Stability of multiple Shockley type basal plane stacking faults in heavily nitrogen-doped 4H-SiC crystals

•The stability of multiple SSFs in heavily N-doped 4H-SiC crystals was investigated.•The calculated energy levels in SSFs were compared with the experimental results.•The formation energies of SSFs were also calculated based on the ANNNI model.•Based on these results, the stability of multiple SSFs was discussed.•SSSFs except 2SF(6,2) are not formed during growth of heavily N-doped 4H-SiC. The stability of various types of multiple Shockley type basal plane stacking fault in heavily nitrogen-doped 4H-SiC crystals was theoretically investigated on the basis of the quantum well action (QWA) mechanism. The energy levels of confined electrons within multiple Shockley stacking faults (SSFs) were calculated using the simple quantum well model and compared to the experimental values estimated from photoluminescence measurements. The formation energies of the stacking faults were also calculated on the basis of the axial next nearest neighbor Ising (ANNNI) model for SiC polytypes.

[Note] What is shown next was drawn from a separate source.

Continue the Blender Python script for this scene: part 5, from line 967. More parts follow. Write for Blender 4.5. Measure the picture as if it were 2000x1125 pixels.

Based on these physical and electronic parameters, the stability of multiple SSFs in heavily nitrogen-doped 4H-SiC crystals was discussed, and it was revealed that the stacking sequence of multiple SSFs largely affects their stability; SSFs having a cubic stacking sequence of medium thickness (five to six Si-C bilayer thickness) are stable in heavily nitrogen-doped 4H-SiC crystals at the typical growth and device processing temperatures of SiC, i.e., 1500–2600 K.